There are things we stumble over in life which have been in the center of our lives for so long, we just grow accustomed to them until one day they become the thing we stumble over. We are left with hurt after colliding with what had for so long been ignored!  Then we wonder why it hurt us!  Truth is, if we hadn't of ignored the presence of the thing we stumbled on for so long, it may not have been there for us to stumble on it in the first place.  This may be just the reason we need others in our lives - to help us recognize the things which can make us stumble in life - the things we have grown so comfortable with just "tolerating" in our path.
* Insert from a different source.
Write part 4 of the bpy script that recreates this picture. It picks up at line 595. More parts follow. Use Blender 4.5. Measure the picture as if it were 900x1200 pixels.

As I assess the safety of a person's home after they may have taken a fall and hurt themselves, I look for objects upon which they might stumble and fall.  Throw rugs are removed, coffee tables are out of the question, and poorly fitting shoes are simply not tolerated.  Why?  They are all obvious reasons for someone to stumble or get hurt. Removing obstacles is only one way of avoiding hurt, but it isn't the only way.  I also remind the person to use good judgment - put on the lights, use their cane, get a portable phone which can stay with them when they move around the house, etc.  What am I doing?  I am preparing them for success - not by telling them to stay confined to their bed so they don't fall again, but by helping them learn to walk within the boundaries of safety!

Many of us lack the closeness of anyone who can speak into our lives so we stop stumbling over the same obstacles in our path time and time again.  We haven't been close enough to anyone, or genuine enough with them to actually allow them to help us when we stumble.  We are missing out when we live in such a way.  To stumble is one thing - to stay down is another.  To walk alone is quite another.  Just sayin!